Copy out all the data, word for word.

**Data**
==================================================
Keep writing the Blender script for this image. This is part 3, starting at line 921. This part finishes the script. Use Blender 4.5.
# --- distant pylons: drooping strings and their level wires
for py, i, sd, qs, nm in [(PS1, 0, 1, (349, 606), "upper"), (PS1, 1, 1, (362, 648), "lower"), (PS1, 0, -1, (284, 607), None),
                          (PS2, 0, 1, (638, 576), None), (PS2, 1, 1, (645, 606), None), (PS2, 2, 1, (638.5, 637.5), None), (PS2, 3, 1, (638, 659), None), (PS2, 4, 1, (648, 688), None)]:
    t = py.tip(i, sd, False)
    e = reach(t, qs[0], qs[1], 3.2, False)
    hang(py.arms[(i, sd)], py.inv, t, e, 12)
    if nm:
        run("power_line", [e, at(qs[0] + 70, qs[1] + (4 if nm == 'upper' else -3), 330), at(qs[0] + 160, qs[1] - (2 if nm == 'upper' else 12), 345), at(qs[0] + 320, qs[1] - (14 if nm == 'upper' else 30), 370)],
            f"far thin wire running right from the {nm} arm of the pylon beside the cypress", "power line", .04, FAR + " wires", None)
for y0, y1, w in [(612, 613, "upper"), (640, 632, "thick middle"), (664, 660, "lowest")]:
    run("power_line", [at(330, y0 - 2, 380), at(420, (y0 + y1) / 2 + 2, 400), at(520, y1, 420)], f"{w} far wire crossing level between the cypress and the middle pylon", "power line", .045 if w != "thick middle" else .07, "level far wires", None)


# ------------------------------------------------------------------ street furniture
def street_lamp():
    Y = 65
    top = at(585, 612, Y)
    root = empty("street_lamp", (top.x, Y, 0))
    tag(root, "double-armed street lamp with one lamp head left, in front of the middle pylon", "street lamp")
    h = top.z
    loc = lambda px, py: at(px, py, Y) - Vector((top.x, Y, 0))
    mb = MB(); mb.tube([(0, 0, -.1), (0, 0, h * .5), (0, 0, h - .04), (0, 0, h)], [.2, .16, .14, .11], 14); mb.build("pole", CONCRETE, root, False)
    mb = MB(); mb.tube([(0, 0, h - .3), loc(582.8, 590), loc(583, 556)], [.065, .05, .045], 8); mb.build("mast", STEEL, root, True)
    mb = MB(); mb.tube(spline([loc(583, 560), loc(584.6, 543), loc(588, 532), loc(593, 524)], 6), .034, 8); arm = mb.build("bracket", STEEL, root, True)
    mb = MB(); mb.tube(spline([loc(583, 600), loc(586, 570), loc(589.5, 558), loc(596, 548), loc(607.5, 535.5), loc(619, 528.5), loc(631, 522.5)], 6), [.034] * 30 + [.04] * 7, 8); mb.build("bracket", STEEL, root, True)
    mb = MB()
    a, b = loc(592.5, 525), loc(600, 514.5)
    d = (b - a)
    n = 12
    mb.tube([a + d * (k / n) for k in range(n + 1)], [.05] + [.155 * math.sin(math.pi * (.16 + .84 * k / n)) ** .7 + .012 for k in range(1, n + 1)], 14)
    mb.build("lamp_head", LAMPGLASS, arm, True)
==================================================
**Answer for this exercise**
Keep writing the Blender script for this image. This is part 3, starting at line 921. This part finishes the script. Use Blender 4.5.
# --- distant pylons: drooping strings and their level wires
for py, i, sd, qs, nm in [(PS1, 0, 1, (349, 606), "upper"), (PS1, 1, 1, (362, 648), "lower"), (PS1, 0, -1, (284, 607), None),
                          (PS2, 0, 1, (638, 576), None), (PS2, 1, 1, (645, 606), None), (PS2, 2, 1, (638.5, 637.5), None), (PS2, 3, 1, (638, 659), None), (PS2, 4, 1, (648, 688), None)]:
    t = py.tip(i, sd, False)
    e = reach(t, qs[0], qs[1], 3.2, False)
    hang(py.arms[(i, sd)], py.inv, t, e, 12)
    if nm:
        run("power_line", [e, at(qs[0] + 70, qs[1] + (4 if nm == 'upper' else -3), 330), at(qs[0] + 160, qs[1] - (2 if nm == 'upper' else 12), 345), at(qs[0] + 320, qs[1] - (14 if nm == 'upper' else 30), 370)],
            f"far thin wire running right from the {nm} arm of the pylon beside the cypress", "power line", .04, FAR + " wires", None)
for y0, y1, w in [(612, 613, "upper"), (640, 632, "thick middle"), (664, 660, "lowest")]:
    run("power_line", [at(330, y0 - 2, 380), at(420, (y0 + y1) / 2 + 2, 400), at(520, y1, 420)], f"{w} far wire crossing level between the cypress and the middle pylon", "power line", .045 if w != "thick middle" else .07, "level far wires", None)


# ------------------------------------------------------------------ street furniture
def street_lamp():
    Y = 65
    top = at(585, 612, Y)
    root = empty("street_lamp", (top.x, Y, 0))
    tag(root, "double-armed street lamp with one lamp head left, in front of the middle pylon", "street lamp")
    h = top.z
    loc = lambda px, py: at(px, py, Y) - Vector((top.x, Y, 0))
    mb = MB(); mb.tube([(0, 0, -.1), (0, 0, h * .5), (0, 0, h - .04), (0, 0, h)], [.2, .16, .14, .11], 14); mb.build("pole", CONCRETE, root, False)
    mb = MB(); mb.tube([(0, 0, h - .3), loc(582.8, 590), loc(583, 556)], [.065, .05, .045], 8); mb.build("mast", STEEL, root, True)
    mb = MB(); mb.tube(spline([loc(583, 560), loc(584.6, 543), loc(588, 532), loc(593, 524)], 6), .034, 8); arm = mb.build("bracket", STEEL, root, True)
    mb = MB(); mb.tube(spline([loc(583, 600), loc(586, 570), loc(589.5, 558), loc(596, 548), loc(607.5, 535.5), loc(619, 528.5), loc(631, 522.5)], 6), [.034] * 30 + [.04] * 7, 8); mb.build("bracket", STEEL, root, True)
    mb = MB()
    a, b = loc(592.5, 525), loc(600, 514.5)
    d = (b - a)
    n = 12
    mb.tube([a + d * (k / n) for k in range(n + 1)], [.05] + [.155 * math.sin(math.pi * (.16 + .84 * k / n)) ** .7 + .012 for k in range(1, n + 1)], 14)
    mb.build("lamp_head", LAMPGLASS, arm, True)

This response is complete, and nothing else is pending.